Rico's explained the basic principle well.
To add some details:
how does C interact with the driver
C application calls functions in libraries like DirectX, OpenGL, CUDA and OpenCL, in the exact same way it calls functions like printf().
These library functions then use OS specific mechanisms - such as ioctl (in linux), DeviceIOControl (in Windows), DMA (Direct Memory Addressing), etc - to send commands and data to GPU driver.
If you want your application to talk directly to GPU driver, *you* will have to call these mechanisms just like one of those library does.

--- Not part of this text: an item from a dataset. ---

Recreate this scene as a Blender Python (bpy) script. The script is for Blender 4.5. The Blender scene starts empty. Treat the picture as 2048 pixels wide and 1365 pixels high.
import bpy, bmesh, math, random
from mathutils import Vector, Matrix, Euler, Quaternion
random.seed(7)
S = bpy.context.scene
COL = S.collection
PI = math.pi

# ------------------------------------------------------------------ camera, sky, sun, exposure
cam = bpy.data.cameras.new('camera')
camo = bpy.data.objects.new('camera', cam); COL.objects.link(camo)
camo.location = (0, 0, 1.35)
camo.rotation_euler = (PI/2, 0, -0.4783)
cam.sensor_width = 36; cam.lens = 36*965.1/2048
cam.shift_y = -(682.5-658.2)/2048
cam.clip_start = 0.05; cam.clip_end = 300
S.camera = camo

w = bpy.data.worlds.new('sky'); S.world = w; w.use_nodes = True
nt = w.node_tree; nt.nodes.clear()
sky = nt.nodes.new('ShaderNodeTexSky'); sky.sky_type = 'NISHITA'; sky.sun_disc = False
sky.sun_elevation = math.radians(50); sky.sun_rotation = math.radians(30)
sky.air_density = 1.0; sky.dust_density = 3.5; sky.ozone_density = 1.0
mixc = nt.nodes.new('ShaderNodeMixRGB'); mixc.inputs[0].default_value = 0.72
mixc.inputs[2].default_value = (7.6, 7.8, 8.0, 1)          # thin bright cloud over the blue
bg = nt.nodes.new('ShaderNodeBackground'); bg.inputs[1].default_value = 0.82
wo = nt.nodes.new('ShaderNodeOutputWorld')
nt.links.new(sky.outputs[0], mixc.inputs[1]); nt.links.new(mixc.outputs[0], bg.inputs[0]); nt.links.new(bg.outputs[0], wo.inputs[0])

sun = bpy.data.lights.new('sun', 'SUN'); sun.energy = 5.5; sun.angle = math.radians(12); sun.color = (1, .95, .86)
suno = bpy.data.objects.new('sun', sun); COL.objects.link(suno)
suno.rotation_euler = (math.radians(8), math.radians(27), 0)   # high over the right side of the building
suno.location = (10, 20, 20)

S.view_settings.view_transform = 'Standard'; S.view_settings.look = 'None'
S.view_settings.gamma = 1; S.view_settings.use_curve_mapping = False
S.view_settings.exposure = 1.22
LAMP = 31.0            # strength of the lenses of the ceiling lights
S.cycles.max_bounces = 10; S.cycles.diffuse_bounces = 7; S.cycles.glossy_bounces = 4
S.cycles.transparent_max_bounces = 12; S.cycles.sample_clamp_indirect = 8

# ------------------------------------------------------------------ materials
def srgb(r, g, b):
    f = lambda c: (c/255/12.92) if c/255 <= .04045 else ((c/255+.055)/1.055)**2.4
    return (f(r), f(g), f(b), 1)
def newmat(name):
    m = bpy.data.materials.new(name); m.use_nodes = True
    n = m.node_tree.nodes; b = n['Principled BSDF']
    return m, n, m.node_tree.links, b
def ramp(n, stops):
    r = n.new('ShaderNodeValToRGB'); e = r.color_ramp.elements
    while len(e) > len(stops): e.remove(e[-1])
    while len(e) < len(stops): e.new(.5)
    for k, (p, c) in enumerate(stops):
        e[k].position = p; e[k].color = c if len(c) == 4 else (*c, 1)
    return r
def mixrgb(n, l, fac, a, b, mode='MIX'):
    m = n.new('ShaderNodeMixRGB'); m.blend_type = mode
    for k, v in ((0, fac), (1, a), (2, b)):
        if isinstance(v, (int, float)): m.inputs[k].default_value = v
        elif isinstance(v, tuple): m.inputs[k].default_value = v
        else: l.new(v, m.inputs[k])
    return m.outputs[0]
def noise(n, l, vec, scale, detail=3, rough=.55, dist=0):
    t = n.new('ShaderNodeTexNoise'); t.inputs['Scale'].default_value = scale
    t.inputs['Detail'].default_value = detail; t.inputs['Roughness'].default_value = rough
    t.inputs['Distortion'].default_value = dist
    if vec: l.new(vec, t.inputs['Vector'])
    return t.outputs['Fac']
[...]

Does Assembly come into this at all
Assembly language is a slightly more readable version of machine code. Machine code like "8B 47 04" (which is what an executable contains and the CPU understands) is
converted into a more readable assembler line like "mov eax,[edi+4]". Ultimately, assembly language too compiles down to the same CPU instruction set as C and other higher languages.
If you so wish, you can code your application in assembly instead of C; it's just another language.
Does driver need to be programmed in a certain language?
Practically speaking, drivers do a lot of memory and low level hardware manipulation. So they're usually written in languages that
make such manipulation safe without side effects, such as C/C++/assembler (and possibly even new languages like D and Rust, but I'm not too sure about them).
Higher level or managed languages result in a lot of side effects on CPU usage, CPU locking, memory usage, etc that may not be a good idea at the driver level.